It’s Time to End the Imbalance: Lifting the Ban on Sorority Parties

It’s Time to End the Imbalance: Lifting the Ban on Sorority Parties

We’ve all heard the stories about the dangerous frat parties. We know that one in five college women will experience sexual assault by the time she graduates. We’ve seen the stories about party rape and the use of alcohol in sexual assault. We’ve tried to make bystander intervention a part of the college culture, tried giving courses on sexual assault to fraternities, and tried teaching women how to avoid situations that make sexual assault more likely. Maybe we’re looking at this from the wrong direction.

Imagine a young woman in her first year at UVA, on a Friday night. She and her hall mates decide they want to participate in the college night-life, as many other first years do. None of them have fake IDs, so the only place to get alcohol is a frat party. These first-year women don’t know any of the brothers, but they do know if they wear the “right” clothing and makeup, they’ll be allowed in. The frats are located far from first-year dorms, so they take a bus. They try to coordinate a time they want to leave the party so they can catch the late bus back to dorms together, but the bus system can be difficult, and when you’re drunk, it’s even worse. The women try to make sure to stick together, but that’s also hard in a crowded, chaotic party. All of these things in combination make them much more vulnerable to sexual assault.

So many first years go through this same situation. There’s no easy way to get alcohol when you’re under 21. Dorms have very strict alcohol policies, and not many first years are in organizations that host their own, smaller and safer parties. First years also worry that if they come home drunk, their RAs will reprimand them, so they stay away from the safest place for them to sober up: their dorm.

If frat parties are where people typically get hurt, what if we gave students a safer alternative?

What if—bear with me, this might be shocking to some of you—sororities hosted their own parties?

Now that I’ve mentioned it, you’re probably thinking, “Well, why don’t they? Why do fraternities have all the power?” And I want to be very clear on that point: fraternities do have all the power. When frats are the only places that have large amounts of alcohol available to younger students, and the only party space available to sorority women, this means that they are the ones that have the upper hand. They control the party space, they control who gets into the parties, and they control what people wear to their parties.

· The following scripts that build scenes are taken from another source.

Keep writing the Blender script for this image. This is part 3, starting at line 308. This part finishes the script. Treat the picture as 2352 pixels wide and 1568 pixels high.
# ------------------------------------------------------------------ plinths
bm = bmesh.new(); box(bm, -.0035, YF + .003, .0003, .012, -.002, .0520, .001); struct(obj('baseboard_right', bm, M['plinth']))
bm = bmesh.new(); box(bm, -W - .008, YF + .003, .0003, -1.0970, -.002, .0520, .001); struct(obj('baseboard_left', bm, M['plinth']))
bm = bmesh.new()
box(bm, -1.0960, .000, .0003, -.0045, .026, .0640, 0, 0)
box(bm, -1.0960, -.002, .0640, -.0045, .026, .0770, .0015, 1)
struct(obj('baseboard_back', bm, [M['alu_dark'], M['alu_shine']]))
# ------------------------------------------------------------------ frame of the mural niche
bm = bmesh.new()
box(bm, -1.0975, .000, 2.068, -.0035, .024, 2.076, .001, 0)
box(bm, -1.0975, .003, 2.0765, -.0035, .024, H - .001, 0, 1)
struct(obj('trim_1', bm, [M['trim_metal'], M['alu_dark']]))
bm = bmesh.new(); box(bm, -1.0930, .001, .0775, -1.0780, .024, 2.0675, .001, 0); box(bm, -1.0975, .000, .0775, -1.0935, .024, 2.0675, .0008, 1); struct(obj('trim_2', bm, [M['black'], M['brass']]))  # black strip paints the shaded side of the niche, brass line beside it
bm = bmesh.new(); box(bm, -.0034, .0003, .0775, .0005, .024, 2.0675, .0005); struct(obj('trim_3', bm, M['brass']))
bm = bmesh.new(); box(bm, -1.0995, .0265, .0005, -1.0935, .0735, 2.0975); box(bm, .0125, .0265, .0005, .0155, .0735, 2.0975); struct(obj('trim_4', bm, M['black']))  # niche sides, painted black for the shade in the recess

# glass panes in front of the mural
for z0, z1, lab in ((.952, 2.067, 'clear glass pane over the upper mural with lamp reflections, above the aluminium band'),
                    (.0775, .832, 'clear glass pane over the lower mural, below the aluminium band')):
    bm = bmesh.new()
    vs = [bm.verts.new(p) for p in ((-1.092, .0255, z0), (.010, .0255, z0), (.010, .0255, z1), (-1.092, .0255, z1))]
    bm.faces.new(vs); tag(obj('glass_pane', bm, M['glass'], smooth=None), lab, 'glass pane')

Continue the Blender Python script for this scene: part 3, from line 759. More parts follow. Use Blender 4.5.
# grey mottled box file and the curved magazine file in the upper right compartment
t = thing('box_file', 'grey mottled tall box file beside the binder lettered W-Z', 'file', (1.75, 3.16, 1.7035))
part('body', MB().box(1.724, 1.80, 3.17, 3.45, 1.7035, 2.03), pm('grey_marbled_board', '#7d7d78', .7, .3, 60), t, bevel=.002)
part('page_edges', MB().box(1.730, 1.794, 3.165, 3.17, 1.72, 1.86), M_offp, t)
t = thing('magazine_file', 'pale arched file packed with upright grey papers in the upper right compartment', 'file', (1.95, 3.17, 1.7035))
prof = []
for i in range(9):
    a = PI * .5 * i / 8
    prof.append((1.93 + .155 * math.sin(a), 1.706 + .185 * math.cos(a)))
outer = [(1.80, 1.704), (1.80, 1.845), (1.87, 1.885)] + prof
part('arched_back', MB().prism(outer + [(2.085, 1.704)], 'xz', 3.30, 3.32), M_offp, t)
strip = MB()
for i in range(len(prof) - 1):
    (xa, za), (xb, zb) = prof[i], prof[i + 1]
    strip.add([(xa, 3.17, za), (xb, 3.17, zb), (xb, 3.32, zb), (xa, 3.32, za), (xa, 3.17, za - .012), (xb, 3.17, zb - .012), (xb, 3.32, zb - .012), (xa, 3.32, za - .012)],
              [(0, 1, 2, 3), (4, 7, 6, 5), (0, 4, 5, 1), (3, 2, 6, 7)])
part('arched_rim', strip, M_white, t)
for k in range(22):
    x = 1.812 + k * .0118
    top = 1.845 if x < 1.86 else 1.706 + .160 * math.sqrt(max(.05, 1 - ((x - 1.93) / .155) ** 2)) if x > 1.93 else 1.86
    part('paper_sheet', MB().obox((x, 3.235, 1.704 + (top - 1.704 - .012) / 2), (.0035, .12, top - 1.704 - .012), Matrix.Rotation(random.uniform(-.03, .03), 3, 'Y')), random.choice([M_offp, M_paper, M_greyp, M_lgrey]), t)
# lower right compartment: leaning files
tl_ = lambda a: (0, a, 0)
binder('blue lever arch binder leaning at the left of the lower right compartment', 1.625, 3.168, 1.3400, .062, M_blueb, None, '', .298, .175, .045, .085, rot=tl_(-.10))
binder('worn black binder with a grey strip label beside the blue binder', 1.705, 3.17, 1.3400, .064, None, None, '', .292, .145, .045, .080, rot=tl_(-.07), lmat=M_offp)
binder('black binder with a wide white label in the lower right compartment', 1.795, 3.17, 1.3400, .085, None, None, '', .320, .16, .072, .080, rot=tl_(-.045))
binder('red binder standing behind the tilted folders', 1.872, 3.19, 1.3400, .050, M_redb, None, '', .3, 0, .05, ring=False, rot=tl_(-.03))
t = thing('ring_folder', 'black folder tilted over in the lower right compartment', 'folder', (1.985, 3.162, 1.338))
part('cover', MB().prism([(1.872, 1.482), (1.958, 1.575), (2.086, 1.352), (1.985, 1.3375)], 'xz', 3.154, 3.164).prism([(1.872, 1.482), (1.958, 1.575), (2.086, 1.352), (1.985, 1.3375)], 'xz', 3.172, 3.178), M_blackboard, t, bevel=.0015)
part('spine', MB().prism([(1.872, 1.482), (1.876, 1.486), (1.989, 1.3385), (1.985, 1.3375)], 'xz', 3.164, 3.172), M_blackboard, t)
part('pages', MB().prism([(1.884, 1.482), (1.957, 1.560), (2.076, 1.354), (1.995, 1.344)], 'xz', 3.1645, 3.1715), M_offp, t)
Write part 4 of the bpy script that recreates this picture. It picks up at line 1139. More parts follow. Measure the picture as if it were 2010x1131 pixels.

The reason that sororities don’t allow parties lies within the rules of their national organization, the National Panhellenic Conference. This organization doesn’t allow sororities to host events with alcohol, in an attempt to limit underage drinking.

Yes, you’re allowed to laugh at that one. Because drinking at a rowdy frat party is so much safer than drinking with your friends in your sorority house.

Their other reason for banning alcoholic events has to do with insurance rates. It’s cheaper to insure a house where large parties aren’t happening. Why is it, then, that the North-American Interfraternity Conference will pay these higher rates and the NPC won’t?

The NPC should see that the higher rates are worth it, if it means a drop in the number of the sexual assaults that happen at fraternity parties.

Now, I’m not saying that sororities don’t have issues of their own, but that is an entirely different can of worms. What I am saying is that sororities are likely to be more sensitive to issues of gendered violence and control their parties accordingly: refusing to admit guys that they know are creepy, helping younger girls get home, and increasing the amount of bystander intervention.

Imagine a woman in her first-year. She wants to participate in the UVA social scene, and there are a few options. She and her friends end up deciding that a sorority party is much less sleazy than a frat party and is much cleaner, anyway. They wear their favorite party outfits, feeling comfortable and excited about the party. They take a bus to the sorority house, knowing that if they can’t figure out how to get back home, one of the sorority sisters will likely help out. The entire night, they never feel nervous or uncomfortable and end up getting home just fine.

Why can’t this be our normal? Why, in the year of 2017, do frats still have all the party power? It’s pretty outrageous, if you ask me.